Posted January 14th, 2009 by Eric Greenwood · 5 Comments

As we noted earlier this week, Pavement might reunite. I’m kind of meh on the news. Pavement is not exactly at the top of my drop-everything-and-run list for reunion pipe-dreams. I was a ho-hum Pavement fan in college, saw them live a few times, and enjoyed a select few of its records. I understand that most Pavement fans are a bit more enthusiastic than I, which is fine. Time has not made my heart grow any fonder, though, especially after witnessing one of Stephen Malkmus’ borderline jam-band marathons sets with the Jicks. So, after reading about Pavement’s varying will-they/won’t they news, I am puzzled by one thing: is a Pavement reunion a big ticket item? Spiral Stairs is quoted as saying that Pavement’s booking agent is waiting for the “right number” for them to play (the fact that the band has a booking agent might be a giveaway about the reunion’s credibility). Even at the peak of its powers, Pavement was a middling draw at best. I saw the band at the beginning, and I saw it near the end- the venue sizes weren’t too dissimilar. Will the Coachella crowd really wet itself over a sloppy Pavement set? I know that hype from blogs and Pitchfork news items have magical fairy dust powers to make small things suddenly huge, but would a booking agent really fork over mounds of cash for Pavement? It’s certainly possible that the band’s legend has grown to a point where a whole new generation of kids are chomping at the bit for a reunion. Maybe, a Pavement reunion is to these hypothetical kids what a Talking Heads reunion would be for me. But I kind of doubt it.

Tags: commentary · gossip

5 responses so far ↓

  • 1 K // Jan 14, 2009 at 3:51 pm

    From my informal polls, they seem to have attracted a lot more fans post-breakup, which might help to pad their numbers at the outdoor festivals of ’09. Though, the variety (unevenness?) in their catalog and fan base might pose significant problems for their set list creation.

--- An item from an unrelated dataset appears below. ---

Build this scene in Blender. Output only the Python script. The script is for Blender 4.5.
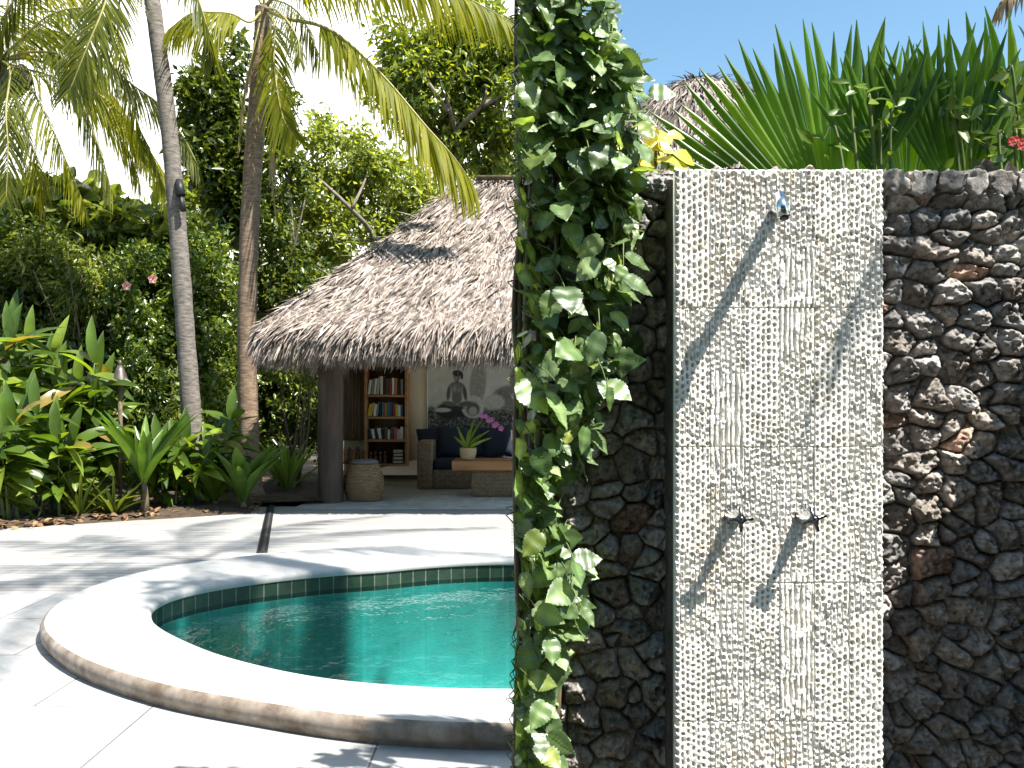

    I still listen to Brighten The Corners and Slanted & Enchanted. Both are totally brilliant in completely different ways.

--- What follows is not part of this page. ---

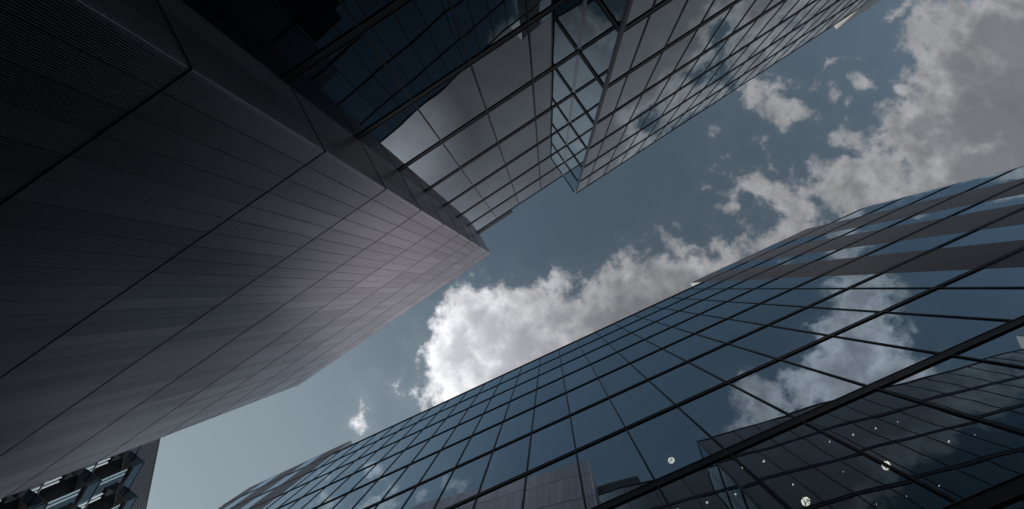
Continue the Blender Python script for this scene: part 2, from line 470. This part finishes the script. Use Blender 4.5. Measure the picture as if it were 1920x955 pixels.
# ------------------------------------------------------------------ ribbed metal building on the left
def build_ribbed():
    th = Thing('ribbed_building', R(-34.068), (-13.0, -12.0),
               'dark grey building clad in fine vertical ribs, its sharp corner pointing at the sky', 'building')
    X0, X1, Y, TOP = -23.8, -2.48, -5.544, 40.62
    joints = [6.01 + 4.0 * k for k in range(9)]
    levels = [-1.6, 2.01] + joints + [TOP - 0.04]
    # the flank, from the corner back to the glass facade
    ca, sa = math.cos(th.a), math.sin(th.a)
    def loc(p): return (ca * p[0] + sa * p[1], -sa * p[0] + ca * p[1])
    P0 = loc((-5.158, -3.200)); P1 = loc((-6.075, -4.830))
    P0 = (X1, Y)
    fl = math.hypot(P1[0] - P0[0], P1[1] - P0[1]); fu = ((P1[0] - P0[0]) / fl, (P1[1] - P0[1]) / fl)
    fo = (-fu[1], fu[0])
    if fo[0] < 0: fo = (-fo[0], -fo[1])
    g = 0.016
    for z0, z1 in zip(levels, levels[1:]):
        mb = MB()
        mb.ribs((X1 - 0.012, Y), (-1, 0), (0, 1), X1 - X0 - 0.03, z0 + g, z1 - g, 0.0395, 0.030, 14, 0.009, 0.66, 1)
        o = th.part('cladding_band', mb, ('cladding', 'groove_shade'))
        mb = MB(); q = 0.007
        mb.prism([(X0, Y - 0.03), (P0[0] - 0.03, P0[1] - 0.03), (P1[0] - fo[0] * 0.03, P1[1] - fo[1] * 0.03), (P1[0] + fo[0] * q, P1[1] + fo[1] * q),
                  (P0[0] + fo[0] * q, P0[1] + q), (X0, Y + q)], z1 - 0.015, z1 + 0.015)
        if z1 < TOP - 1: th.part('flashing', mb, 'dark', parent=o)
        mb = MB()
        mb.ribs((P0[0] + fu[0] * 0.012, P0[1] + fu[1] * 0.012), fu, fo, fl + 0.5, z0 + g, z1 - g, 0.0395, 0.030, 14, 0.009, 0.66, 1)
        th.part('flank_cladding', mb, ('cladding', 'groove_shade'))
    mb = MB()   # the body behind the sheets
    ins = 0.055
    Q = (P1[0] + fu[0] * 9, P1[1] + fu[1] * 9)
    poly = [(X0 + 0.02, Q[1]), (Q[0] - 0.06, Q[1]), (P0[0] - ins, P0[1] - ins), (X0 + 0.02, Y - ins)]
    mb.prism(poly, -1.6, TOP - 0.06)
    th.part('wall', mb, 'dark')
    mb = MB()   # sheet-metal coping along the top
    mb.prism([(X0, Q[1]), (Q[0], Q[1]), (P0[0] + 0.0, P0[1]), (X0, Y)], TOP - 0.04, TOP)
    th.part('roof', mb, 'coping')
build_ribbed()

# ------------------------------------------------------------------ stepped glass building at the top
def build_stepped():
    th = Thing('glass_building', R(-32.836), (10.0, -13.0),
               'grey glass office building with a stepped-out facade beside the ribbed building', 'building')
    YA, YB, XC = -7.31, -5.435, 6.22
    TOP = 37.7
    lv = [TOP - 4.0 * k for k in range(10)] + [-1.6]
    colsA = [-2.85, -0.362, 1.83, 4.02, XC]
    colsB = [XC, 7.33] + [8.98 + 1.65 * k for k in range(16)]
    XE = colsB[-1]
    f = 0.03
    panes = []
    for z1, z0 in zip(lv, lv[1:]):
        for a, b in zip(colsA, colsA[1:]): panes.append(((a, YA), (1, 0), (0, 1), b - a, z0, z1))
        panes.append(((XC, YA), (0, 1), (-1, 0), YB - YA, z0, z1))
        for a, b in zip(colsB, colsB[1:]): panes.append(((a, YB), (1, 0), (0, 1), b - a, z0, z1))
    glaze(th, panes, 'grey_glass', 100)
    # dark floor bands that run round the step, framed by paler edge strips
    def wrap(p):
        return [(-2.6, YA + 0.002), (XC - 0.002, YA + 0.002), (XC - 0.002, YB + 0.002), (XE, YB + 0.002), (XE, YB + p), (XC - p, YB + p),
                (XC - p, YA + p), (-2.6, YA + p)]
    for z in lv[:-1]:
        hh = 0.05 if z == TOP else 0.125
        mb = MB(); mb.prism(wrap(0.022), z - hh, z + hh)
        o = th.part('transom', mb, 'fin')
        mb = MB(); mb.prism(wrap(0.036), z - hh - 0.016, z - hh - 0.001); mb.prism(wrap(0.036), z + hh + 0.001, z + hh + 0.016)
        th.part('nosing', mb, 'nosing', parent=o)
    for x in colsA[1:-1]:
        mb = MB(); mb.box(x - 0.028, x + 0.028, YA + 0.003, YA + 0.035, -1.6, TOP - 0.055); th.part('mullion', mb, 'fin')
    for x in colsB[1:]:
        mb = MB(); mb.box(x - 0.022, x + 0.022, YB + 0.003, YB + 0.03, -1.6, TOP - 0.055); th.part('mullion', mb, 'fin')
    mb = MB(); mb.box(XC - 0.045, XC - 0.004, YA + 0.004, YA + 0.06, -1.6, TOP - 0.055)
    th.part('inner_post', mb, 'alu', label='bright metal post in the inner corner')
    mb = MB(); mb.box(XC - 0.05, XC + 0.09, YB - 0.06, YB + 0.05, -1.6, TOP - 0.055); th.part('corner_post', mb, 'post')
    # floors and core seen dimly behind the glass
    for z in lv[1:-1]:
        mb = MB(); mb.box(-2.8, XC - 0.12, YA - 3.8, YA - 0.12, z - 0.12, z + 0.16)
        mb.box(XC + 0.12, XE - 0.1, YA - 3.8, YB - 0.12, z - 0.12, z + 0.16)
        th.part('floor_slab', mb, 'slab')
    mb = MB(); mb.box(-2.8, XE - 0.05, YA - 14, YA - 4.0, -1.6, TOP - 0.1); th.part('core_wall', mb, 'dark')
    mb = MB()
    mb.prism([(-2.8, YA - 14), (XE, YA - 14), (XE, YB - 0.01), (XC + 0.01, YB - 0.01), (XC + 0.01, YA - 0.01), (-2.8, YA - 0.01)], TOP - 0.09, TOP + 0.02)
    th.part('roof', mb, 'roof')
    mb = MB(); mb.box(XE - 0.06, XE, YA - 14, YB - 0.02, -1.6, TOP - 0.1); th.part('end_wall', mb, 'dark')
    # screens on the roof edge
    mb = MB(); mb.box(-2.55, 1.08, YA - 0.9, YA + 0.03, TOP + 0.06, TOP + 1.42)
    th.part('roof_screen', mb, 'brown', label='dark brown screen at the left end of the roof edge')
    mb = MB(); mb.box(33.9, 48.0, YB - 6, YB + 0.02, TOP + 0.06, TOP + 3.1)
    mb.box(XE + 0.05, 48.0, YA - 14, YB + 0.0, -1.6, TOP + 0.05)
    th.part('roof_screen', mb, 'screen', label='pale screen wall at the far right end')
    for k in range(1, 9):
        x = 33.9 + k * 1.65
    return th
stepped = build_stepped()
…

  • 2 Eric Greenwood // Jan 14, 2009 at 3:53 pm

    those are the only two records i like by them.

  • 3 Trey // Jan 19, 2009 at 6:36 pm

    My bet is that they are looking for some very large numbers to play mainstage (probably not as the headliner) at some European events and a couple of large US outdoor events. The money to pay bands at these things is retarded. They were with the same agent most of their career so imagine he’s been fielding calls ever since and knows what the market is like. Their show on the final tour was in Atlanta at the Cotton Club w/ U.S. Maple and frankly I can’t imagine them being able to sustain a long US tour in rooms much larger than that. They would be able to get away with a substantial ticket price increase. I could easily see putting them in the music farm on a $30+ ticket and having no problem selling it out – I wouldn’t want to try and make the jump to a 2000+ seat room.

    By the way, I always thought I was alone in thinking Brighten the Corners was their best work.

  • 4 K // Jan 28, 2009 at 7:08 am

    Just came across a recording from a 1992 show courtesy of Muzzle of Bees.

  • 5 Mladen // Apr 30, 2010 at 10:48 am

    I started listening to Pavement in 2006. I listen to almost every genre and own over 1000 albums, and still Pavement are my all time favourite.

    I will not go and see them on their upcoming tour.

    Their songs and videos occasionally make me feel wonderful and even sometimes manage to turn all the crap life throws at me into a menial matter.

    I don’t wanna spoil that by going to see what’s now basically a Pavement tribute band.